## EXERCISE
Transcribe each line exactly.

## DATA RECORDS
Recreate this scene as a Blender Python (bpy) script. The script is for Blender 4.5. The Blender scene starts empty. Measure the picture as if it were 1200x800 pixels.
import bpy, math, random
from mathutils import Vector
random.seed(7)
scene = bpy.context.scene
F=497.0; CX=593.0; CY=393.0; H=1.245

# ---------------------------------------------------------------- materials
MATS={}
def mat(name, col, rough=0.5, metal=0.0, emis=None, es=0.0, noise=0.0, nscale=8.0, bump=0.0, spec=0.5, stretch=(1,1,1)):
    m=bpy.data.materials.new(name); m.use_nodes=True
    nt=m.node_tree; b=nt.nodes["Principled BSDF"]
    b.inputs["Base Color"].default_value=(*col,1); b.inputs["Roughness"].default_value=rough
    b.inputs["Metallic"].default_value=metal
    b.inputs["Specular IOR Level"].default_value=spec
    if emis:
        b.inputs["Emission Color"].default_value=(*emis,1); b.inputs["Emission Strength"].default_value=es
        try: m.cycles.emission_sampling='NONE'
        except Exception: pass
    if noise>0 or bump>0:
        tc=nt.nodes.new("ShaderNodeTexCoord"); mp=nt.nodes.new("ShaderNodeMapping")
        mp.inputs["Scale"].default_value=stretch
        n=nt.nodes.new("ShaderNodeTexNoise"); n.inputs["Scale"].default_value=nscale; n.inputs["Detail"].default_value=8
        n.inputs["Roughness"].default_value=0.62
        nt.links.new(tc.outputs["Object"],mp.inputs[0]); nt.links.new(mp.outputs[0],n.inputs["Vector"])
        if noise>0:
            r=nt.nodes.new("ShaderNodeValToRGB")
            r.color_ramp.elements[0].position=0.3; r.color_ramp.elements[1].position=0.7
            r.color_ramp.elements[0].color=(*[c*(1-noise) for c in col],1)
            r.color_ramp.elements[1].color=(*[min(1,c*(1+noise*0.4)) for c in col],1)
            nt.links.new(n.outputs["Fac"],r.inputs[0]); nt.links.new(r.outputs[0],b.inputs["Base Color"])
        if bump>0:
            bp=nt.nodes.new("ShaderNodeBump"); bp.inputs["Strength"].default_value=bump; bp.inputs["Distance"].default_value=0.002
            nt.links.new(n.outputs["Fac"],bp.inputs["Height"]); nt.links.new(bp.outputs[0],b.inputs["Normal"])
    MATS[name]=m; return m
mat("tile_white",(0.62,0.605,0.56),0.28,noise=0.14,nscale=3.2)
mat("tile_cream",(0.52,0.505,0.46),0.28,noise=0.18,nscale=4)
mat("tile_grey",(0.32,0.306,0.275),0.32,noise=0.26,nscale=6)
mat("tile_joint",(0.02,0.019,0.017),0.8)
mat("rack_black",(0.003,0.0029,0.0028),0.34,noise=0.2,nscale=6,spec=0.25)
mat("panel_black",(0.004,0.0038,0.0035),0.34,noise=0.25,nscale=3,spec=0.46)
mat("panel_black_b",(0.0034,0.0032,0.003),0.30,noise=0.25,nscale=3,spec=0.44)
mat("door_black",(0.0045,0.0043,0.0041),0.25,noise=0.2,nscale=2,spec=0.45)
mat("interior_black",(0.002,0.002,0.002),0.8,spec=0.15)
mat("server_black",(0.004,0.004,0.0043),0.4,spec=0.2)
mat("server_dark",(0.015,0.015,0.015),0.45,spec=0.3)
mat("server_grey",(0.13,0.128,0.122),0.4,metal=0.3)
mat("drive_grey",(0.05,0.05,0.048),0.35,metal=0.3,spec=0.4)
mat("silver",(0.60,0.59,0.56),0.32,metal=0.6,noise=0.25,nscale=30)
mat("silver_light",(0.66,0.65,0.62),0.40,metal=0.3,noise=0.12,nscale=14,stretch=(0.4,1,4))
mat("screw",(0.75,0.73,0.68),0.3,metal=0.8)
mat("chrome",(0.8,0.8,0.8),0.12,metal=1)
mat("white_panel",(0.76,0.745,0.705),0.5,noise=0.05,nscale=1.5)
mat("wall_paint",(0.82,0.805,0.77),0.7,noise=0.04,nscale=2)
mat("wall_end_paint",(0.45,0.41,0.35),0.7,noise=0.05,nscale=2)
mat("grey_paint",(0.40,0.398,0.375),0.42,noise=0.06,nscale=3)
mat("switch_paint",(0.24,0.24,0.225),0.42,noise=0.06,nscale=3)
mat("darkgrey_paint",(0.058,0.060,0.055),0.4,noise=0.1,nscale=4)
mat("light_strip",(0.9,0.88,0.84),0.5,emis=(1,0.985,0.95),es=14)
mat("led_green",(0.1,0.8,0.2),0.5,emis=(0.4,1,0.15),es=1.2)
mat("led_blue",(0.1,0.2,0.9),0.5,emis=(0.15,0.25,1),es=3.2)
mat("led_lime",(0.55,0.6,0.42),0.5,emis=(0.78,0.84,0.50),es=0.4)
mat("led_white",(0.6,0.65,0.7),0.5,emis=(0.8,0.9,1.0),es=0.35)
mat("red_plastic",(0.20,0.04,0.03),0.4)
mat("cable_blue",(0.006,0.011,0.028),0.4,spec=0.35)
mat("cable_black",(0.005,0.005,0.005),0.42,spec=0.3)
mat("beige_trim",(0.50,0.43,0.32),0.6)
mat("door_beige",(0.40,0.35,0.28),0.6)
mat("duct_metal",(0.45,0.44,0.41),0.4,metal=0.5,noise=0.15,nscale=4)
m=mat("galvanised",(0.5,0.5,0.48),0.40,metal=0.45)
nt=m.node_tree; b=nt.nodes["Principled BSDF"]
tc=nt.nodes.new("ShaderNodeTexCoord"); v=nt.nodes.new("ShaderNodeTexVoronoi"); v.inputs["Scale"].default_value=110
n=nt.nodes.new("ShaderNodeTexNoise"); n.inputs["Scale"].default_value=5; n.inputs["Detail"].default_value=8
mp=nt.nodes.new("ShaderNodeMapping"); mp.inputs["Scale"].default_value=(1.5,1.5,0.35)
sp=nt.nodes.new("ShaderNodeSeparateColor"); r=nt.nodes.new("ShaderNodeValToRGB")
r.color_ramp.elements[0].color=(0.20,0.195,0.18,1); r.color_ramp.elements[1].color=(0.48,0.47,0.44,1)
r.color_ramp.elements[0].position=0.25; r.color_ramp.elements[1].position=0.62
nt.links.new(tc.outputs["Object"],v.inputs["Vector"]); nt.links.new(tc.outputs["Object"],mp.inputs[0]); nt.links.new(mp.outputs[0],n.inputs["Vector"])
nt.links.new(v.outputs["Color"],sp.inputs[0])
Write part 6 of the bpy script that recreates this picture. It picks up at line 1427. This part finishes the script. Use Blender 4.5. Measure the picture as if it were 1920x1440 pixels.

## RIGHT ANSWER
Recreate this scene as a Blender Python (bpy) script. The script is for Blender 4.5. The Blender scene starts empty. Measure the picture as if it were 1200x800 pixels.
import bpy, math, random
from mathutils import Vector
random.seed(7)
scene = bpy.context.scene
F=497.0; CX=593.0; CY=393.0; H=1.245

# ---------------------------------------------------------------- materials
MATS={}
def mat(name, col, rough=0.5, metal=0.0, emis=None, es=0.0, noise=0.0, nscale=8.0, bump=0.0, spec=0.5, stretch=(1,1,1)):
    m=bpy.data.materials.new(name); m.use_nodes=True
    nt=m.node_tree; b=nt.nodes["Principled BSDF"]
    b.inputs["Base Color"].default_value=(*col,1); b.inputs["Roughness"].default_value=rough
    b.inputs["Metallic"].default_value=metal
    b.inputs["Specular IOR Level"].default_value=spec
    if emis:
        b.inputs["Emission Color"].default_value=(*emis,1); b.inputs["Emission Strength"].default_value=es
        try: m.cycles.emission_sampling='NONE'
        except Exception: pass
    if noise>0 or bump>0:
        tc=nt.nodes.new("ShaderNodeTexCoord"); mp=nt.nodes.new("ShaderNodeMapping")
        mp.inputs["Scale"].default_value=stretch
        n=nt.nodes.new("ShaderNodeTexNoise"); n.inputs["Scale"].default_value=nscale; n.inputs["Detail"].default_value=8
        n.inputs["Roughness"].default_value=0.62
        nt.links.new(tc.outputs["Object"],mp.inputs[0]); nt.links.new(mp.outputs[0],n.inputs["Vector"])
        if noise>0:
            r=nt.nodes.new("ShaderNodeValToRGB")
            r.color_ramp.elements[0].position=0.3; r.color_ramp.elements[1].position=0.7
            r.color_ramp.elements[0].color=(*[c*(1-noise) for c in col],1)
            r.color_ramp.elements[1].color=(*[min(1,c*(1+noise*0.4)) for c in col],1)
            nt.links.new(n.outputs["Fac"],r.inputs[0]); nt.links.new(r.outputs[0],b.inputs["Base Color"])
        if bump>0:
            bp=nt.nodes.new("ShaderNodeBump"); bp.inputs["Strength"].default_value=bump; bp.inputs["Distance"].default_value=0.002
            nt.links.new(n.outputs["Fac"],bp.inputs["Height"]); nt.links.new(bp.outputs[0],b.inputs["Normal"])
    MATS[name]=m; return m
mat("tile_white",(0.62,0.605,0.56),0.28,noise=0.14,nscale=3.2)
mat("tile_cream",(0.52,0.505,0.46),0.28,noise=0.18,nscale=4)
mat("tile_grey",(0.32,0.306,0.275),0.32,noise=0.26,nscale=6)
mat("tile_joint",(0.02,0.019,0.017),0.8)
mat("rack_black",(0.003,0.0029,0.0028),0.34,noise=0.2,nscale=6,spec=0.25)
mat("panel_black",(0.004,0.0038,0.0035),0.34,noise=0.25,nscale=3,spec=0.46)
mat("panel_black_b",(0.0034,0.0032,0.003),0.30,noise=0.25,nscale=3,spec=0.44)
mat("door_black",(0.0045,0.0043,0.0041),0.25,noise=0.2,nscale=2,spec=0.45)
mat("interior_black",(0.002,0.002,0.002),0.8,spec=0.15)
mat("server_black",(0.004,0.004,0.0043),0.4,spec=0.2)
mat("server_dark",(0.015,0.015,0.015),0.45,spec=0.3)
mat("server_grey",(0.13,0.128,0.122),0.4,metal=0.3)
mat("drive_grey",(0.05,0.05,0.048),0.35,metal=0.3,spec=0.4)
mat("silver",(0.60,0.59,0.56),0.32,metal=0.6,noise=0.25,nscale=30)
mat("silver_light",(0.66,0.65,0.62),0.40,metal=0.3,noise=0.12,nscale=14,stretch=(0.4,1,4))
mat("screw",(0.75,0.73,0.68),0.3,metal=0.8)
mat("chrome",(0.8,0.8,0.8),0.12,metal=1)
mat("white_panel",(0.76,0.745,0.705),0.5,noise=0.05,nscale=1.5)
mat("wall_paint",(0.82,0.805,0.77),0.7,noise=0.04,nscale=2)
mat("wall_end_paint",(0.45,0.41,0.35),0.7,noise=0.05,nscale=2)
mat("grey_paint",(0.40,0.398,0.375),0.42,noise=0.06,nscale=3)
mat("switch_paint",(0.24,0.24,0.225),0.42,noise=0.06,nscale=3)
mat("darkgrey_paint",(0.058,0.060,0.055),0.4,noise=0.1,nscale=4)
mat("light_strip",(0.9,0.88,0.84),0.5,emis=(1,0.985,0.95),es=14)
mat("led_green",(0.1,0.8,0.2),0.5,emis=(0.4,1,0.15),es=1.2)
mat("led_blue",(0.1,0.2,0.9),0.5,emis=(0.15,0.25,1),es=3.2)
mat("led_lime",(0.55,0.6,0.42),0.5,emis=(0.78,0.84,0.50),es=0.4)
mat("led_white",(0.6,0.65,0.7),0.5,emis=(0.8,0.9,1.0),es=0.35)
mat("red_plastic",(0.20,0.04,0.03),0.4)
mat("cable_blue",(0.006,0.011,0.028),0.4,spec=0.35)
mat("cable_black",(0.005,0.005,0.005),0.42,spec=0.3)
mat("beige_trim",(0.50,0.43,0.32),0.6)
mat("door_beige",(0.40,0.35,0.28),0.6)
mat("duct_metal",(0.45,0.44,0.41),0.4,metal=0.5,noise=0.15,nscale=4)
m=mat("galvanised",(0.5,0.5,0.48),0.40,metal=0.45)
nt=m.node_tree; b=nt.nodes["Principled BSDF"]
tc=nt.nodes.new("ShaderNodeTexCoord"); v=nt.nodes.new("ShaderNodeTexVoronoi"); v.inputs["Scale"].default_value=110
n=nt.nodes.new("ShaderNodeTexNoise"); n.inputs["Scale"].default_value=5; n.inputs["Detail"].default_value=8
mp=nt.nodes.new("ShaderNodeMapping"); mp.inputs["Scale"].default_value=(1.5,1.5,0.35)
sp=nt.nodes.new("ShaderNodeSeparateColor"); r=nt.nodes.new("ShaderNodeValToRGB")
r.color_ramp.elements[0].color=(0.20,0.195,0.18,1); r.color_ramp.elements[1].color=(0.48,0.47,0.44,1)
r.color_ramp.elements[0].position=0.25; r.color_ramp.elements[1].position=0.62
nt.links.new(tc.outputs["Object"],v.inputs["Vector"]); nt.links.new(tc.outputs["Object"],mp.inputs[0]); nt.links.new(mp.outputs[0],n.inputs["Vector"])
nt.links.new(v.outputs["Color"],sp.inputs[0])
Write part 6 of the bpy script that recreates this picture. It picks up at line 1427. This part finishes the script. Use Blender 4.5. Measure the picture as if it were 1920x1440 pixels.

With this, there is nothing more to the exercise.